> [Exercise] Please quote the material exactly, every line of it.

> [Source excerpt]
** Start **

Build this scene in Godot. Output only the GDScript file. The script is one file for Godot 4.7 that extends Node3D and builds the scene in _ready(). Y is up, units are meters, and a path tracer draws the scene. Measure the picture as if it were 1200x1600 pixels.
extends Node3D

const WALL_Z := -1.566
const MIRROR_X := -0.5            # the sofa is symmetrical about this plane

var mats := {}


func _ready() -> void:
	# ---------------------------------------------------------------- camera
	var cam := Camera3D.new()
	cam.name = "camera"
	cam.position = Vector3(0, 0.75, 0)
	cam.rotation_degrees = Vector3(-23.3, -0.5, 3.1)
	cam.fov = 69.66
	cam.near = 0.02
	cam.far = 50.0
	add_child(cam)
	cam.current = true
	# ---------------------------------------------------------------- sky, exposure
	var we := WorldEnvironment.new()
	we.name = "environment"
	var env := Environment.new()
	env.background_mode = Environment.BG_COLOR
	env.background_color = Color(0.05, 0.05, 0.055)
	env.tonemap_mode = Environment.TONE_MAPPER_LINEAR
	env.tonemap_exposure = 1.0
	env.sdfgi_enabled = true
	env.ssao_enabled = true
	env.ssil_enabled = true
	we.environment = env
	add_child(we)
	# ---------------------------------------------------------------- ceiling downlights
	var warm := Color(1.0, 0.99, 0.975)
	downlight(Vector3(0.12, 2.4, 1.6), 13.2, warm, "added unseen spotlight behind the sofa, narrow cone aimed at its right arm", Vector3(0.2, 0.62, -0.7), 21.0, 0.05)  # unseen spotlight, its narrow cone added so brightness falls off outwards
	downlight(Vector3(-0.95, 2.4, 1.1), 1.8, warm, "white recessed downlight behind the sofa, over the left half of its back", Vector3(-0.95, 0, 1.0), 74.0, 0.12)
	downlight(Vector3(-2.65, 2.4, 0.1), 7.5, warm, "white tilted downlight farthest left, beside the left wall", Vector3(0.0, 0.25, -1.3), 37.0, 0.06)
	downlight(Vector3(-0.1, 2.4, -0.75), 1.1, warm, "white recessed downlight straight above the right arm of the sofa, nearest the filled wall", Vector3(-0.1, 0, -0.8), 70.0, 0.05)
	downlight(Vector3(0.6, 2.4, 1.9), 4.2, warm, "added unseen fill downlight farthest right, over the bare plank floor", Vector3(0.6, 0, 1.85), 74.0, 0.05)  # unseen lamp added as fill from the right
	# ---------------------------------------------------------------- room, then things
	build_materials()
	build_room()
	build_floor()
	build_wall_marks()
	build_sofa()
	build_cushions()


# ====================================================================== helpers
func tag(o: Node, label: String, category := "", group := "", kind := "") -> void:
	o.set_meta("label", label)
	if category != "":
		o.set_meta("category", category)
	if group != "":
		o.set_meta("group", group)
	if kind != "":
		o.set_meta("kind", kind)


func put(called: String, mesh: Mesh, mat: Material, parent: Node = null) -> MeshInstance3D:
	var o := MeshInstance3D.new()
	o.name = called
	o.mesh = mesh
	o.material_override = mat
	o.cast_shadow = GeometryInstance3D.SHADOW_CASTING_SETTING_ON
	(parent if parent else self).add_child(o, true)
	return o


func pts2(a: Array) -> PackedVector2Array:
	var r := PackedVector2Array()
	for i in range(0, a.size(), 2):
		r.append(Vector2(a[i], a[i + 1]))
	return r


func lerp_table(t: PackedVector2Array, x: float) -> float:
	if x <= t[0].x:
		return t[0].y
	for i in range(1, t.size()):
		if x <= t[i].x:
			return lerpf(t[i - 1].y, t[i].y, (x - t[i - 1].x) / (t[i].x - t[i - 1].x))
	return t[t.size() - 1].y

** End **

> [Response to this exercise]
Build this scene in Godot. Output only the GDScript file. The script is one file for Godot 4.7 that extends Node3D and builds the scene in _ready(). Y is up, units are meters, and a path tracer draws the scene. Measure the picture as if it were 1200x1600 pixels.
extends Node3D

const WALL_Z := -1.566
const MIRROR_X := -0.5            # the sofa is symmetrical about this plane

var mats := {}


func _ready() -> void:
	# ---------------------------------------------------------------- camera
	var cam := Camera3D.new()
	cam.name = "camera"
	cam.position = Vector3(0, 0.75, 0)
	cam.rotation_degrees = Vector3(-23.3, -0.5, 3.1)
	cam.fov = 69.66
	cam.near = 0.02
	cam.far = 50.0
	add_child(cam)
	cam.current = true
	# ---------------------------------------------------------------- sky, exposure
	var we := WorldEnvironment.new()
	we.name = "environment"
	var env := Environment.new()
	env.background_mode = Environment.BG_COLOR
	env.background_color = Color(0.05, 0.05, 0.055)
	env.tonemap_mode = Environment.TONE_MAPPER_LINEAR
	env.tonemap_exposure = 1.0
	env.sdfgi_enabled = true
	env.ssao_enabled = true
	env.ssil_enabled = true
	we.environment = env
	add_child(we)
	# ---------------------------------------------------------------- ceiling downlights
	var warm := Color(1.0, 0.99, 0.975)
	downlight(Vector3(0.12, 2.4, 1.6), 13.2, warm, "added unseen spotlight behind the sofa, narrow cone aimed at its right arm", Vector3(0.2, 0.62, -0.7), 21.0, 0.05)  # unseen spotlight, its narrow cone added so brightness falls off outwards
	downlight(Vector3(-0.95, 2.4, 1.1), 1.8, warm, "white recessed downlight behind the sofa, over the left half of its back", Vector3(-0.95, 0, 1.0), 74.0, 0.12)
	downlight(Vector3(-2.65, 2.4, 0.1), 7.5, warm, "white tilted downlight farthest left, beside the left wall", Vector3(0.0, 0.25, -1.3), 37.0, 0.06)
	downlight(Vector3(-0.1, 2.4, -0.75), 1.1, warm, "white recessed downlight straight above the right arm of the sofa, nearest the filled wall", Vector3(-0.1, 0, -0.8), 70.0, 0.05)
	downlight(Vector3(0.6, 2.4, 1.9), 4.2, warm, "added unseen fill downlight farthest right, over the bare plank floor", Vector3(0.6, 0, 1.85), 74.0, 0.05)  # unseen lamp added as fill from the right
	# ---------------------------------------------------------------- room, then things
	build_materials()
	build_room()
	build_floor()
	build_wall_marks()
	build_sofa()
	build_cushions()


# ====================================================================== helpers
func tag(o: Node, label: String, category := "", group := "", kind := "") -> void:
	o.set_meta("label", label)
	if category != "":
		o.set_meta("category", category)
	if group != "":
		o.set_meta("group", group)
	if kind != "":
		o.set_meta("kind", kind)


func put(called: String, mesh: Mesh, mat: Material, parent: Node = null) -> MeshInstance3D:
	var o := MeshInstance3D.new()
	o.name = called
	o.mesh = mesh
	o.material_override = mat
	o.cast_shadow = GeometryInstance3D.SHADOW_CASTING_SETTING_ON
	(parent if parent else self).add_child(o, true)
	return o


func pts2(a: Array) -> PackedVector2Array:
	var r := PackedVector2Array()
	for i in range(0, a.size(), 2):
		r.append(Vector2(a[i], a[i + 1]))
	return r


func lerp_table(t: PackedVector2Array, x: float) -> float:
	if x <= t[0].x:
		return t[0].y
	for i in range(1, t.size()):
		if x <= t[i].x:
			return lerpf(t[i - 1].y, t[i].y, (x - t[i - 1].x) / (t[i].x - t[i - 1].x))
	return t[t.size() - 1].y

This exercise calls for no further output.